• [EXTRACTED RECORDS]
* BEGIN *

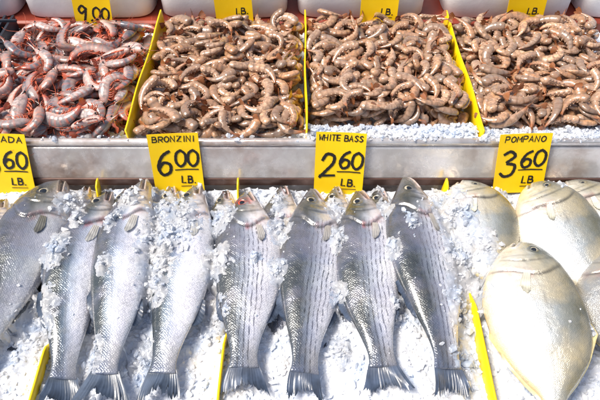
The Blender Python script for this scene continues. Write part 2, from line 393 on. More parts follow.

* END *
* BEGIN *

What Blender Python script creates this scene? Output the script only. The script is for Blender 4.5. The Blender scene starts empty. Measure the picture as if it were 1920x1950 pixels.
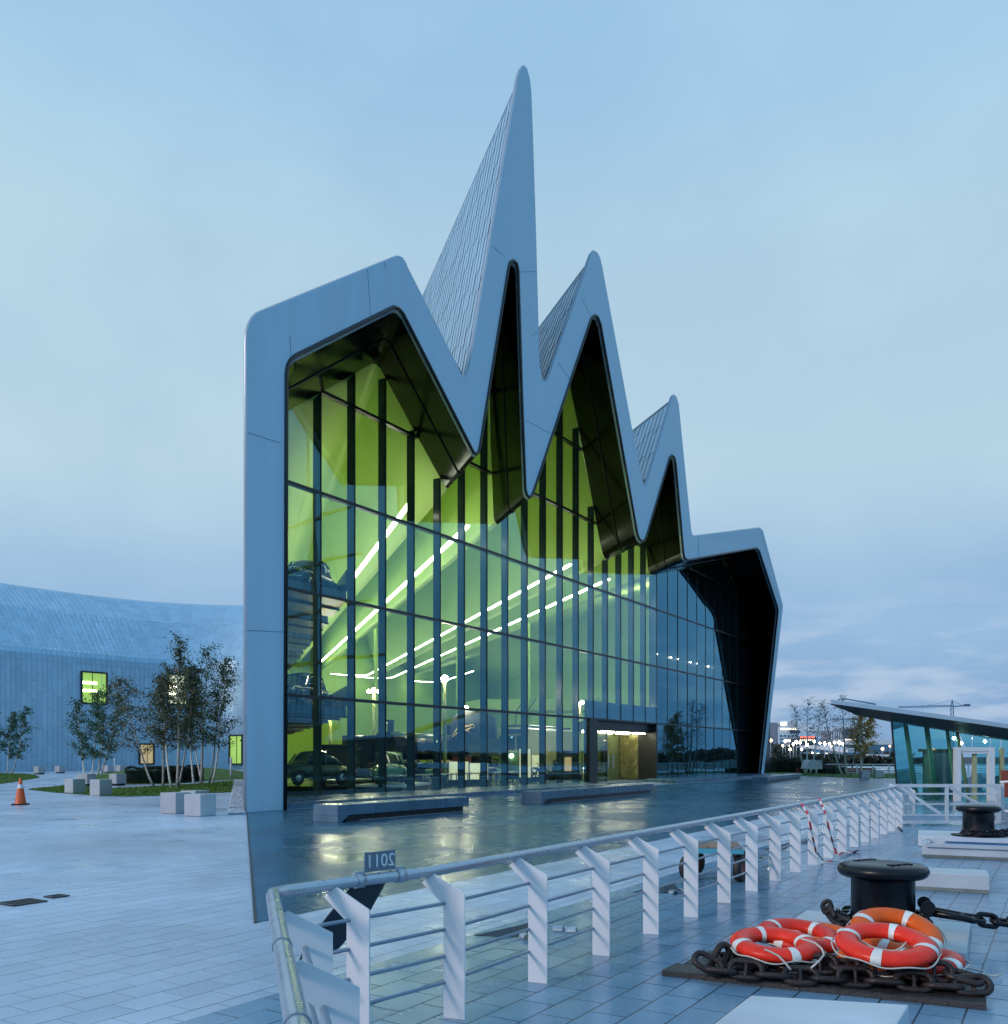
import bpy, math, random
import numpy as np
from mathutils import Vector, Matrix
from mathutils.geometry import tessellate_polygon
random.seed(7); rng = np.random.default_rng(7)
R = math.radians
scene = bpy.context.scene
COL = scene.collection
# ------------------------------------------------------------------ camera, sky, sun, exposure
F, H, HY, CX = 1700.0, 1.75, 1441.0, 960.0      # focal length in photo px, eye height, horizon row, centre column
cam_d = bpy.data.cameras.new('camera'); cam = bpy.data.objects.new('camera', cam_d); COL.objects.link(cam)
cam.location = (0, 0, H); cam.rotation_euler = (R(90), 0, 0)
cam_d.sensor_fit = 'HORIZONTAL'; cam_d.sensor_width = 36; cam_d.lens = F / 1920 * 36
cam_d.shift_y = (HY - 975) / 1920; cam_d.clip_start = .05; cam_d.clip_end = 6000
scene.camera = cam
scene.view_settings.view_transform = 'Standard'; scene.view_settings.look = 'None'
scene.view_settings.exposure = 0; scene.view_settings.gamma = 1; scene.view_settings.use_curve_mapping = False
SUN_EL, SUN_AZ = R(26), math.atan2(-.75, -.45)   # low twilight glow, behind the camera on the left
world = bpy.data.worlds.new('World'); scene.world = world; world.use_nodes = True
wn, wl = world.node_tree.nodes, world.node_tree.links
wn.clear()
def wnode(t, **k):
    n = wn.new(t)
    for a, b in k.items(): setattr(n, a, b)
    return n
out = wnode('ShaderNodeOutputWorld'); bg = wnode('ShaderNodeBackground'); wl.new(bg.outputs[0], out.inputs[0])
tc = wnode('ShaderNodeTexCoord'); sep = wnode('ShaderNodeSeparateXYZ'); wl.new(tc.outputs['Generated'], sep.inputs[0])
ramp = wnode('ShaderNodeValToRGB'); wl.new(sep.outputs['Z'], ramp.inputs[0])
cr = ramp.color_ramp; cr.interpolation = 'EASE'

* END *

• [SHORT PROBLEM] Gather each line in the entries above where the string "from" is found.

• [CORRECT RESPONSE]
The Blender Python script for this scene continues. Write part 2, from line 393 on. More parts follow.
from mathutils import Vector, Matrix
from mathutils.geometry import tessellate_polygon